• **AIM OF THE EXERCISE**
Quote from the first line below through the line that contains "from mathutils import Vector, Matrix", both included, and leave the pictures out.

===== RECORDED INFORMATION =====

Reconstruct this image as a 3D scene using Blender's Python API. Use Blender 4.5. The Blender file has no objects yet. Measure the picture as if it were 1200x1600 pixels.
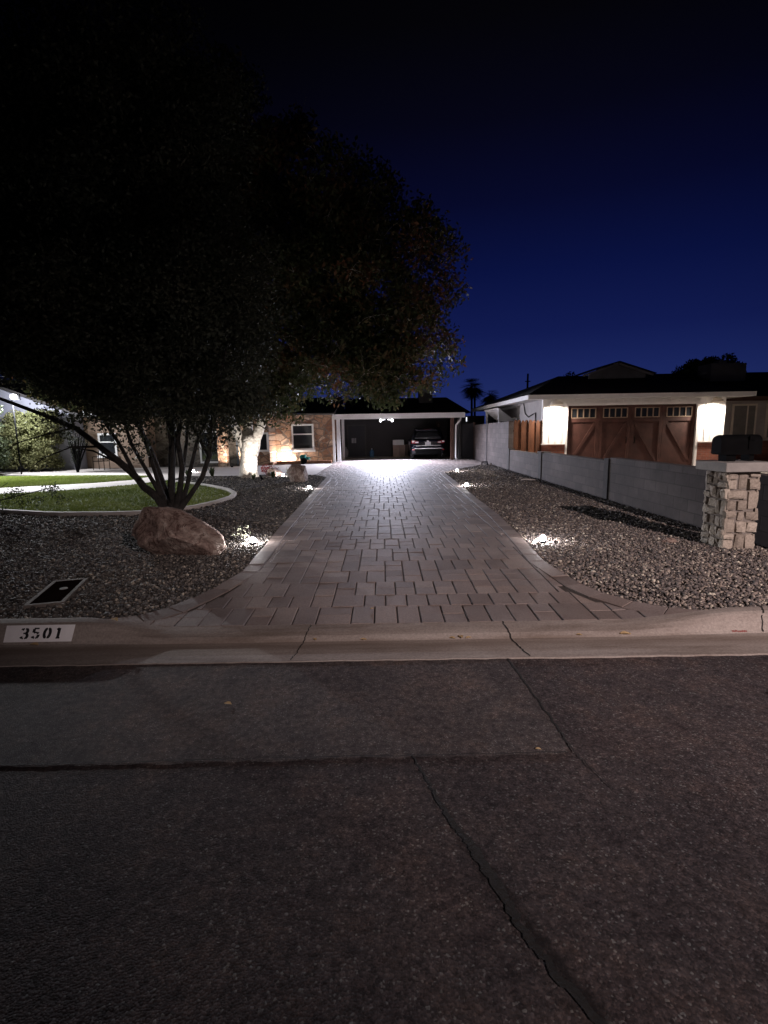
import bpy, bmesh, math, random
import numpy as np
from mathutils import Vector, Matrix

R = math.radians
random.seed(7)
rng = np.random.default_rng(11)
scene = bpy.context.scene
COL = scene.collection

# ------------------------------------------------------------------ camera
CAM_H = 1.65
cd = bpy.data.cameras.new('camera')
cam = bpy.data.objects.new('camera', cd)
COL.objects.link(cam)
scene.camera = cam
cd.sensor_fit = 'VERTICAL'
cd.sensor_height = 36.0
cd.lens = 18.0
cd.clip_start = 0.05
cd.clip_end = 2000
_p, _r = R(8.92), R(0.95)
_f = Vector((0, math.cos(_p), -math.sin(_p)))
_u0 = Vector((0, math.sin(_p), math.cos(_p)))
_r0 = Vector((1, 0, 0))
_rt = math.cos(_r) * _r0 - math.sin(_r) * _u0
_up = math.sin(_r) * _r0 + math.cos(_r) * _u0
cam.matrix_world = Matrix(((_rt.x, _up.x, -_f.x, 0), (_rt.y, _up.y, -_f.y, 0),
                           (_rt.z, _up.z, -_f.z, CAM_H), (0, 0, 0, 1)))

# ------------------------------------------------------------------ world (late dusk sky)
world = bpy.data.worlds.new('World')
scene.world = world
world.use_nodes = True
wn, wl = world.node_tree.nodes, world.node_tree.links
bg = wn['Background']
tc = wn.new('ShaderNodeTexCoord')
sp = wn.new('ShaderNodeSeparateXYZ'); wl.new(tc.outputs['Generated'], sp.inputs[0])
ramp = wn.new('ShaderNodeValToRGB'); wl.new(sp.outputs['Z'], ramp.inputs[0])
els = ramp.color_ramp.elements
els[0].position = 0.0; els[0].color = (0.0165, 0.0280, 0.130, 1)
els[1].position = 1.0; els[1].color = (0.0012, 0.0012, 0.0016, 1)
for pos, c in ((0.05, (0.0145, 0.0250, 0.122)), (0.10, (0.0105, 0.0190, 0.106)), (0.17, (0.0058, 0.0108, 0.076)),
               (0.27, (0.0030, 0.0060, 0.050)), (0.37, (0.0022, 0.0032, 0.0235)), (0.47, (0.0020, 0.0021, 0.0095)),
               (0.57, (0.0020, 0.0019, 0.0038))):
    e = els.new(pos); e.color = (*c, 1)
dt = wn.new('ShaderNodeVectorMath'); dt.operation = 'DOT_PRODUCT'
wl.new(tc.outputs['Generated'], dt.inputs[0]); dt.inputs[1].default_value = (0.235, 0.972, 0.0)
mr = wn.new('ShaderNodeMapRange'); mr.interpolation_type = 'SMOOTHSTEP'
wl.new(dt.outputs['Value'], mr.inputs['Value'])
mr.inputs['From Min'].default_value = 0.66; mr.inputs['From Max'].default_value = 0.985
mr.inputs['To Min'].default_value = 0.16; mr.inputs['To Max'].default_value = 1.0
mx = wn.new('ShaderNodeVectorMath'); mx.operation = 'SCALE'
wl.new(ramp.outputs[0], mx.inputs[0]); wl.new(mr.outputs[0], mx.inputs['Scale'])
wl.new(mx.outputs[0], bg.inputs['Color'])
bg.inputs['Strength'].default_value = 1.0

scene.view_settings.view_transform = 'Standard'
scene.view_settings.look = 'None'
scene.view_settings.exposure = 0.0
scene.view_settings.gamma = 1.0
scene.cycles.use_denoising = True
scene.cycles.max_bounces = 6
scene.cycles.sample_clamp_indirect = 4.0
scene.cycles.use_light_tree = True

# light levels (all real lamps of the place)
P_STREET = 14500
P_PATH = 40.0
P_FLOOD = 3200
P_BARN = 460
P_TREE = 300
P_HOUSE = 8500
P_WALLWASH = 200
P_COLUMN = 260

# ------------------------------------------------------------------ helpers
def link(o):
    COL.objects.link(o); return o

def tag(o, label=None, cat=None, group=None, kind=None):
    if label: o['label'] = label
    if cat: o['category'] = cat
    if group: o['group'] = group
    if kind: o['kind'] = kind
    return o

def thing(name, label, cat, loc=(0, 0, 0), rz=0, group=None):
    o = bpy.data.objects.new(name, None)
    o.empty_display_size = 0.2
    o.location = loc; o.rotation_euler = (0, 0, rz)
    link(o); return tag(o, label, cat, group)

def vworld(parent):
    """world location of a thing (all things sit unscaled, parents sit at the root)"""
    v = Vector((0, 0, 0)); p = parent
    while p is not None:
        v = v + p.location; p = p.parent
    return v

class MB:
    def __init__(s):
        s.v = []; s.f = []; s.m = []
    def add(s, vs, fs, m=0):
        b = len(s.v)
        s.v.extend(tuple(x) for x in vs)
        for f in fs:
            s.f.append([b + i for i in f]); s.m.append(m)
    def box(s, x0, x1, y0, y1, z0, z1, m=0):
        s.add([(x0, y0, z0), (x1, y0, z0), (x1, y1, z0), (x0, y1, z0), (x0, y0, z1), (x1, y0, z1), (x1, y1, z1), (x0, y1, z1)],
              [(3, 2, 1, 0), (4, 5, 6, 7), (0, 1, 5, 4), (1, 2, 6, 5), (2, 3, 7, 6), (3, 0, 4, 7)], m)
    def bar(s, a, b, w, h, m=0, up=(0, 0, 1)):
        a, b = Vector(a), Vector(b); d = (b - a).normalized(); up = Vector(up)
        sd = d.cross(up)
        if sd.length < 1e-4: sd = d.cross(Vector((1, 0, 0)))
        sd.normalize(); uu = sd.cross(d)
        vs = []
        for p in (a, b):
            for i, j in ((-1, -1), (1, -1), (1, 1), (-1, 1)):
                vs.append(p + sd * (i * w / 2) + uu * (j * h / 2))
        s.add(vs, [(0, 1, 2, 3), (7, 6, 5, 4), (0, 4, 5, 1), (1, 5, 6, 2), (2, 6, 7, 3), (3, 7, 4, 0)], m)
    def tube(s, pts, rad, n=8, m=0, cap=True, jit=0.0):
        pts = [Vector(p) for p in pts]
        if not hasattr(rad, '__len__'): rad = [rad] * len(pts)
        ref = Vector((0.3, 0.9, 0.1)); vs = []
        for i, p in enumerate(pts):
            d = (pts[min(i + 1, len(pts) - 1)] - pts[max(i - 1, 0)])
            if d.length < 1e-9: d = Vector((0, 0, 1))
            d.normalize()
            a = d.cross(ref)
            if a.length < 0.05: a = d.cross(Vector((1, 0, 0)))
            a.normalize(); b = d.cross(a); ref = a.cross(d) if False else ref
            for k in range(n):
                t = 2 * math.pi * k / n
                r = rad[i] * (1 + (random.uniform(-jit, jit) if jit else 0))
                vs.append(p + a * (r * math.cos(t)) + b * (r * math.sin(t)))
        fs = []
        for i in range(len(pts) - 1):
            for k in range(n):
                k2 = (k + 1) % n
                fs.append((i * n + k, i * n + k2, (i + 1) * n + k2, (i + 1) * n + k))
        if cap:
            fs.append(tuple(range(n))); fs.append(tuple(reversed(range((len(pts) - 1) * n, len(pts) * n))))
        s.add(vs, fs, m)
    def lathe(s, prof, c=(0, 0, 0), n=20, m=0):
        vs = []; fs = []
        for r, z in prof:
            for k in range(n):
                t = 2 * math.pi * k / n
                vs.append((c[0] + r * math.cos(t), c[1] + r * math.sin(t), c[2] + z))
        for i in range(len(prof) - 1):
            for k in range(n):
                k2 = (k + 1) % n
                fs.append((i * n + k, i * n + k2, (i + 1) * n + k2, (i + 1) * n + k))
        s.add(vs, fs, m)
    def prism(s, poly, vec, m=0):
        """extrude a 3-D polygon along vec"""
        n = len(poly); v = Vector(vec)
        vs = [Vector(p) for p in poly] + [Vector(p) + v for p in poly]
        fs = [tuple(range(n)), tuple(reversed(range(n, 2 * n)))]
        for i in range(n):
            j = (i + 1) % n
            fs.append((i, i + n, j + n, j))
        s.add(vs, fs, m)
    def sheet(s, poly, z=None, m=0):
        vs = [(p[0], p[1], z if z is not None else p[2]) for p in poly]
        s.add(vs, [tuple(range(len(vs)))], m)
    def build(s, name, mats, parent=None, smooth=False, base=None, bevel=0, fix=True):
        me = bpy.data.meshes.new(name)
        off = vworld(parent) if parent is not None else Vector(base if base is not None else (0, 0, 0))
        me.from_pydata([(x - off.x, y - off.y, z - off.z) for x, y, z in s.v], [], s.f)
        mats = mats if isinstance(mats, (list, tuple)) else [mats]
        for m in mats: me.materials.append(m)
        if len(mats) > 1: me.polygons.foreach_set('material_index', s.m)
        if fix:
            bm = bmesh.new(); bm.from_mesh(me)
            bmesh.ops.recalc_face_normals(bm, faces=bm.faces)
            bm.to_mesh(me); bm.free()
        if smooth: me.polygons.foreach_set('use_smooth', [True] * len(me.polygons))
        me.update()
        o = link(bpy.data.objects.new(name, me))
        if parent is not None: o.parent = parent
        else: o.location = off
        if bevel:
            b = o.modifiers.new('bevel', 'BEVEL'); b.width = bevel; b.segments = 2; b.limit_method = 'ANGLE'; b.angle_limit = R(40)
        return o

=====

• **SOLUTION FOR THIS TASK**
Reconstruct this image as a 3D scene using Blender's Python API. Use Blender 4.5. The Blender file has no objects yet. Measure the picture as if it were 1200x1600 pixels.
import bpy, bmesh, math, random
import numpy as np
from mathutils import Vector, Matrix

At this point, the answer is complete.